### Instructions to follow:
Each line of the material below should be reproduced exactly.

### Provided data:

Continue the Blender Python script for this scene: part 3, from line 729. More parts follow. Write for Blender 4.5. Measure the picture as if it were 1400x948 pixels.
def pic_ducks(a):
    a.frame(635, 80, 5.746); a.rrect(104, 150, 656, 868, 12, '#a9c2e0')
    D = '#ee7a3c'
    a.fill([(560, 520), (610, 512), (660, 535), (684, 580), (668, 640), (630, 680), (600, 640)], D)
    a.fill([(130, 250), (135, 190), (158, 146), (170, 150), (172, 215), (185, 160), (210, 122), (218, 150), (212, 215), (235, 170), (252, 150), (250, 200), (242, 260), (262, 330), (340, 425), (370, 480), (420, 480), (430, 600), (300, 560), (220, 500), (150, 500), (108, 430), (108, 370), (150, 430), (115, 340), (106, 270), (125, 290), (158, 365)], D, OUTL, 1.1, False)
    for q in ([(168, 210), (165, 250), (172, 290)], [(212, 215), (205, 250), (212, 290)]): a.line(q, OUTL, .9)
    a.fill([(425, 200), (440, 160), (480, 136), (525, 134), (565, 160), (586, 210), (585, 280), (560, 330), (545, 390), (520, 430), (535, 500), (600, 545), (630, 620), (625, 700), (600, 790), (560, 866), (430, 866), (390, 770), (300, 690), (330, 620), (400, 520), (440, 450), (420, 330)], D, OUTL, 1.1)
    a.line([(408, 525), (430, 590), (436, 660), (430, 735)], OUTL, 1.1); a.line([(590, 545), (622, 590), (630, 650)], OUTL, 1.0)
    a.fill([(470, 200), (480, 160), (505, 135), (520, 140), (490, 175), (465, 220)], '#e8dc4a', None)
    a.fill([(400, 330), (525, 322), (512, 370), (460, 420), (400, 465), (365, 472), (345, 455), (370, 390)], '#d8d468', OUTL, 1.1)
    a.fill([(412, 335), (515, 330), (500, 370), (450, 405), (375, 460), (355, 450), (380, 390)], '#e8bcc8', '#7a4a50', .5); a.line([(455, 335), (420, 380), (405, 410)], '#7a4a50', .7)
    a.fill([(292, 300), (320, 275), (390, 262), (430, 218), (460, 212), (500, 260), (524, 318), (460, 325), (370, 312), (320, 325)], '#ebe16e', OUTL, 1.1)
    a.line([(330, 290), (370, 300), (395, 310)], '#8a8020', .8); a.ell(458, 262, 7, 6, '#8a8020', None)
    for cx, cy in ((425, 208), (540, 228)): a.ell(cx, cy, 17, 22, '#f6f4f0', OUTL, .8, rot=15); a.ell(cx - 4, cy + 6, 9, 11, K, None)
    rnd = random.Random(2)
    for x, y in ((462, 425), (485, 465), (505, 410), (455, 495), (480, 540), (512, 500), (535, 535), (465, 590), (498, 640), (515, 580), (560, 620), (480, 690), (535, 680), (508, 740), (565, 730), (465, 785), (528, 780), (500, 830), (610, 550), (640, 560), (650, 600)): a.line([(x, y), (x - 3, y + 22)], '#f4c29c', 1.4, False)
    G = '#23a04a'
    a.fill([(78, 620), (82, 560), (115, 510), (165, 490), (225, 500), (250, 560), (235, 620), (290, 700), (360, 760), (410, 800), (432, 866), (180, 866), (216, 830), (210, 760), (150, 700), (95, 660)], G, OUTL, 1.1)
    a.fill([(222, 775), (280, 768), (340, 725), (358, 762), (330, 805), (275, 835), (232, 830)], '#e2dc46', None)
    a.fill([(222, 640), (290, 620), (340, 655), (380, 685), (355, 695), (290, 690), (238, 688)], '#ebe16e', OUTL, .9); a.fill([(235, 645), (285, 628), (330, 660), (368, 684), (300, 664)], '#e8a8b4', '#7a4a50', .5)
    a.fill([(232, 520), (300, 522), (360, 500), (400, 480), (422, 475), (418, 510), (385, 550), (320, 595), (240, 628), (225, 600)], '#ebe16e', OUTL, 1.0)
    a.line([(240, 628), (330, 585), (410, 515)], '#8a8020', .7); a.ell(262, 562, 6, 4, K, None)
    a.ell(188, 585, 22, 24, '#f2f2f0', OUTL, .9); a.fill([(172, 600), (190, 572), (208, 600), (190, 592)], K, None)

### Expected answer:
Continue the Blender Python script for this scene: part 3, from line 729. More parts follow. Write for Blender 4.5. Measure the picture as if it were 1400x948 pixels.
def pic_ducks(a):
    a.frame(635, 80, 5.746); a.rrect(104, 150, 656, 868, 12, '#a9c2e0')
    D = '#ee7a3c'
    a.fill([(560, 520), (610, 512), (660, 535), (684, 580), (668, 640), (630, 680), (600, 640)], D)
    a.fill([(130, 250), (135, 190), (158, 146), (170, 150), (172, 215), (185, 160), (210, 122), (218, 150), (212, 215), (235, 170), (252, 150), (250, 200), (242, 260), (262, 330), (340, 425), (370, 480), (420, 480), (430, 600), (300, 560), (220, 500), (150, 500), (108, 430), (108, 370), (150, 430), (115, 340), (106, 270), (125, 290), (158, 365)], D, OUTL, 1.1, False)
    for q in ([(168, 210), (165, 250), (172, 290)], [(212, 215), (205, 250), (212, 290)]): a.line(q, OUTL, .9)
    a.fill([(425, 200), (440, 160), (480, 136), (525, 134), (565, 160), (586, 210), (585, 280), (560, 330), (545, 390), (520, 430), (535, 500), (600, 545), (630, 620), (625, 700), (600, 790), (560, 866), (430, 866), (390, 770), (300, 690), (330, 620), (400, 520), (440, 450), (420, 330)], D, OUTL, 1.1)
    a.line([(408, 525), (430, 590), (436, 660), (430, 735)], OUTL, 1.1); a.line([(590, 545), (622, 590), (630, 650)], OUTL, 1.0)
    a.fill([(470, 200), (480, 160), (505, 135), (520, 140), (490, 175), (465, 220)], '#e8dc4a', None)
    a.fill([(400, 330), (525, 322), (512, 370), (460, 420), (400, 465), (365, 472), (345, 455), (370, 390)], '#d8d468', OUTL, 1.1)
    a.fill([(412, 335), (515, 330), (500, 370), (450, 405), (375, 460), (355, 450), (380, 390)], '#e8bcc8', '#7a4a50', .5); a.line([(455, 335), (420, 380), (405, 410)], '#7a4a50', .7)
    a.fill([(292, 300), (320, 275), (390, 262), (430, 218), (460, 212), (500, 260), (524, 318), (460, 325), (370, 312), (320, 325)], '#ebe16e', OUTL, 1.1)
    a.line([(330, 290), (370, 300), (395, 310)], '#8a8020', .8); a.ell(458, 262, 7, 6, '#8a8020', None)
    for cx, cy in ((425, 208), (540, 228)): a.ell(cx, cy, 17, 22, '#f6f4f0', OUTL, .8, rot=15); a.ell(cx - 4, cy + 6, 9, 11, K, None)
    rnd = random.Random(2)
    for x, y in ((462, 425), (485, 465), (505, 410), (455, 495), (480, 540), (512, 500), (535, 535), (465, 590), (498, 640), (515, 580), (560, 620), (480, 690), (535, 680), (508, 740), (565, 730), (465, 785), (528, 780), (500, 830), (610, 550), (640, 560), (650, 600)): a.line([(x, y), (x - 3, y + 22)], '#f4c29c', 1.4, False)
    G = '#23a04a'
    a.fill([(78, 620), (82, 560), (115, 510), (165, 490), (225, 500), (250, 560), (235, 620), (290, 700), (360, 760), (410, 800), (432, 866), (180, 866), (216, 830), (210, 760), (150, 700), (95, 660)], G, OUTL, 1.1)
    a.fill([(222, 775), (280, 768), (340, 725), (358, 762), (330, 805), (275, 835), (232, 830)], '#e2dc46', None)
    a.fill([(222, 640), (290, 620), (340, 655), (380, 685), (355, 695), (290, 690), (238, 688)], '#ebe16e', OUTL, .9); a.fill([(235, 645), (285, 628), (330, 660), (368, 684), (300, 664)], '#e8a8b4', '#7a4a50', .5)
    a.fill([(232, 520), (300, 522), (360, 500), (400, 480), (422, 475), (418, 510), (385, 550), (320, 595), (240, 628), (225, 600)], '#ebe16e', OUTL, 1.0)
    a.line([(240, 628), (330, 585), (410, 515)], '#8a8020', .7); a.ell(262, 562, 6, 4, K, None)
    a.ell(188, 585, 22, 24, '#f2f2f0', OUTL, .9); a.fill([(172, 600), (190, 572), (208, 600), (190, 592)], K, None)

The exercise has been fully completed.